Supersonics like Oniks has been rated as low as 10 meters, so does the last Moskit. There are claims they even go down as much as 5 meters.
Any missile(or plane) can go 0.5m above the airfield. The problem is doing the same above actual sea.
Supersonics - especially air-breathing ones - will never catch up to subsonics in this aspect - and the faster they go, the more the difference. It's pretty much a hard limit.
I don't even know why you think plumes are a big issue as turbojets do produce enough of that. You cannot hide the plume enough because whatever you are going to add to a missile, will add weight and drag and reduce its range.
Almost all modern subsonics take measures to hide their plume; NSM - relatively less, LRASM - relatively more. Supersonics are in no competition here, because of hot air(ramjets especially so), and comparatively huge&uninterrupted flow of air. Speed doesn't come by itself.
p.s. on turbojets - it depends on the missile in question. There are small/low resource turbofans. Furthermore, small turbojets are exactly that - small.
For supersonics radar is necessary? All missiles do not need to emit radar until their final stage.
Yes.
(1)rule of thumb: all supersonic ASCMs use ARH. Quite a few subsonics are either mixed or fully passive - it depends on the concept of the missile in question.
(2)all missiles need to find target for their attack. Supersonics tend to do it earlier - because, obviously, (1)their speed and thus search has to be performed correspondingly earlier, and (2)they typically have no time to perform overly complex search patterns.
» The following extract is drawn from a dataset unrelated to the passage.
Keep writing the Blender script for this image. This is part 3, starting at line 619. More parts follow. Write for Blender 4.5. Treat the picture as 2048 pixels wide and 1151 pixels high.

The missile is subject to flight corrections via datalink which will have to be done by satellite as a router, aircraft, UAVs, or even other ASMs.
Use of datalinks (external updates) actually plays against supersonics. Because if you have access to them - one of the big advantages(ability to shoot on unapdated target data due to far higher speed of the missile) actually goes down the drain. If you're investing in sufficient airspace control to provide these updates - you may very well both save money and make your attack sneakier by avoiding the sound barrier.
As for stealth, supersonics have a much angled nose, in addition to adjustable inlets that are also highly angled. So you can expect frontal (I mean frontal, not the sides) RCS to be low.
Your whole shock cone reflects, and you have a comparatively huge missile, which flies comparatively higher, and can't (aerodynamics!) hide its intakes the way subsonics can.
p.s. Kh-59 on your photo isn't even a true ASCM, more of a 1980s vintage multi-purpose stand-off precision weapon. Her modern relative looks like this:
You think the Chinese adopted supersonic missiles because they were inclined to adopting a Soviet doctrine? The history of Chinese antiship missiles have been by far and large, subsonic and they have no institutional overhang or momentum for bias to favor supersonic missiles. The missile they copied from the Soviet Union to produce the Seersucker and Silkworm missiles, is subsonic. Then came the era of Western European influence, particularly from the French that brought the C-801/YJ-81 from the Exocet. The Chinese was probably never convinced of supersonics themselves until they got a hold of the Moskit and saw what it can do, so they made a spiritual copy of it as the YJ-12 though they did have their own prototype supersonic ASM projects themselves, notably with the C101. The YJ-18 can be considered as mostly subsonic, the sprinter only works around 20 to 30km from a range total that can exceed 500km. If they are made to convince in the use of supersonics, even for a sprinter, it is because they have first hand, right at the front seat, experience of seeing it, testing it, collecting data for it themselves. It will be a decision made objectively and not through institutional bias.
This is an interesting part. For anything better than an educated guess, we'll have to go into chinese naval periodicals - and being blunt, I neither can read technical mandarin fast enough to do it now, nor do I have access to the translations (not a staff naval officer).
But given the choice of platforms - IMHO it points exactly to that.
YJ-12 is being employed from:
-H-6 family(main platform).
-Land launchers(defensive platform)
-Older destroyers(persistent at-sea platform).
While ideas of their employment may be different (and these forces are inherently flexible in their employment) - this is quite a typical "defensive" sea denial setup(defense through the threat of overwhelming salvo). In principle this mix, relying on mainland- and space-based targeting assets can reliably destroy just about any viable surface force within its reach, freeing modern force for other duties.
With this force at its current/future size(including units coming out from MLU) - I don't think there is need to arm frigates and corvettes with more heavy supersonic missiles. Their instrument is of far more tactical OtH nature, and their targets are far more diverse.